Set down exactly the lines of the listing below, please, beginning with the first and ending with the line that holds "COL = SC.collection".

-- begin DATA EXCERPT --

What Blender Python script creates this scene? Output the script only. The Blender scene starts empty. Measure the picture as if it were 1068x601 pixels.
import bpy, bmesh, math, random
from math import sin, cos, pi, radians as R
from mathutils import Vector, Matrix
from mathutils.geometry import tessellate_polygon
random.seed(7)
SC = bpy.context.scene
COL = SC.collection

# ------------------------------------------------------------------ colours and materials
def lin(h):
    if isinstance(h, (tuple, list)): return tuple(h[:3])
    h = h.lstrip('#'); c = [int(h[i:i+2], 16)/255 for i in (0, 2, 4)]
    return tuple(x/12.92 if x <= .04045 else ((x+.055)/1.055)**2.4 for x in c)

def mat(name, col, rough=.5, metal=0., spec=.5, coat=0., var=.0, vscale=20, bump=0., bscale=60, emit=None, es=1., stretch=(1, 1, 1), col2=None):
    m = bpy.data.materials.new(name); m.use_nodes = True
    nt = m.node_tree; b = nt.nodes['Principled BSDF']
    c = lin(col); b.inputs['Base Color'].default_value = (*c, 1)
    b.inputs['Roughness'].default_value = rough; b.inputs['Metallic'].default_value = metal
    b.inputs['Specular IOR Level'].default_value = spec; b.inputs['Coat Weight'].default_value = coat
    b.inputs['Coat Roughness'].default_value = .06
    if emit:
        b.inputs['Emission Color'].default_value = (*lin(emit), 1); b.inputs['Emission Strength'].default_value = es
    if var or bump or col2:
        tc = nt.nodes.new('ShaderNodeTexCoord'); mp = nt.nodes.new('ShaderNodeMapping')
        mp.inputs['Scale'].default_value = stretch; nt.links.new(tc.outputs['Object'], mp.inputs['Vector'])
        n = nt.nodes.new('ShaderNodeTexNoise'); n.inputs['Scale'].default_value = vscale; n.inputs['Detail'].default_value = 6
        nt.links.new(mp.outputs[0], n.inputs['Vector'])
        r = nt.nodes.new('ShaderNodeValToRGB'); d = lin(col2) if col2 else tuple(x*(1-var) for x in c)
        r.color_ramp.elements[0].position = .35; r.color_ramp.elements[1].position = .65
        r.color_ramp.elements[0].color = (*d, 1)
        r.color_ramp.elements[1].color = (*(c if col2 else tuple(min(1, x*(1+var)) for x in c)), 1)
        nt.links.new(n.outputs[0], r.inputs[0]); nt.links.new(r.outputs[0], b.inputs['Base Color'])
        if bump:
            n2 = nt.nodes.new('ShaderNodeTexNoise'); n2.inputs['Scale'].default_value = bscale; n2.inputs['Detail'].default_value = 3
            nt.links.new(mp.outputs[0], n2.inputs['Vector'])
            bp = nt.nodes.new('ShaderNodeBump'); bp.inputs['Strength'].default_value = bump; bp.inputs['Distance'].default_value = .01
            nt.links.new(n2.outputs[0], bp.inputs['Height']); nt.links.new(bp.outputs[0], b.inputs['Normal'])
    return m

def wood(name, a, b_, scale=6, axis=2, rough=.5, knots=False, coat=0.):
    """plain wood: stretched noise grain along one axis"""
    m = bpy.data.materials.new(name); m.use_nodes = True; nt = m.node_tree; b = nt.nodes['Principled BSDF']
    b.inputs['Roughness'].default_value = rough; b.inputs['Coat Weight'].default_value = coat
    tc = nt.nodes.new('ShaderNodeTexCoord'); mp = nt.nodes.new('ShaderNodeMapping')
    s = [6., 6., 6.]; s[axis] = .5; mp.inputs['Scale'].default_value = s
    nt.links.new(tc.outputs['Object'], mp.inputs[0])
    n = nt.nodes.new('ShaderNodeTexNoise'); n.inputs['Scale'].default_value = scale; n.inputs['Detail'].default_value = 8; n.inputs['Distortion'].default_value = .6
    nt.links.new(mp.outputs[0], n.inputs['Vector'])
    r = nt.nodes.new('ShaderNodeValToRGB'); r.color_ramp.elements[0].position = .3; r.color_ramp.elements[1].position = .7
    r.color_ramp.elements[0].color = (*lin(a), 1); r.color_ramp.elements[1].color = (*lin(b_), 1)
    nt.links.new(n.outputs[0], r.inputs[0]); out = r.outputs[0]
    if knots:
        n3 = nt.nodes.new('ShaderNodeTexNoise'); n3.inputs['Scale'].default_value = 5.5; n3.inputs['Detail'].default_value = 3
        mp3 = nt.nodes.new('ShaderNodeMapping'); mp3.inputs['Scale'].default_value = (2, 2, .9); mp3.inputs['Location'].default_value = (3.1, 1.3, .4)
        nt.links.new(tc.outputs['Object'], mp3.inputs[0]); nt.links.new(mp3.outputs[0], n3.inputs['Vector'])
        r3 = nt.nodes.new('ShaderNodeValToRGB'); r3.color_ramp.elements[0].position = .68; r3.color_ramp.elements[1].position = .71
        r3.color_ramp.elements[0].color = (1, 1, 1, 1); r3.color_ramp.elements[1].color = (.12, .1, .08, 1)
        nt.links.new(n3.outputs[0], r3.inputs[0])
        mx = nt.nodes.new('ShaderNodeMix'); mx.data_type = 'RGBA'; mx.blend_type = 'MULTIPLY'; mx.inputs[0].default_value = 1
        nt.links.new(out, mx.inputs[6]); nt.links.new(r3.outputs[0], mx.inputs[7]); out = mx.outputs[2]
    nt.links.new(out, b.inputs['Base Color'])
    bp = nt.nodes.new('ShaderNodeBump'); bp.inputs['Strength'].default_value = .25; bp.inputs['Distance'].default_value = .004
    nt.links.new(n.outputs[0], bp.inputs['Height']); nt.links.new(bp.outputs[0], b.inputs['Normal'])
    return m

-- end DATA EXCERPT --

- SOLUTION TO THIS EXERCISE:
What Blender Python script creates this scene? Output the script only. The Blender scene starts empty. Measure the picture as if it were 1068x601 pixels.
import bpy, bmesh, math, random
from math import sin, cos, pi, radians as R
from mathutils import Vector, Matrix
from mathutils.geometry import tessellate_polygon
random.seed(7)
SC = bpy.context.scene
COL = SC.collection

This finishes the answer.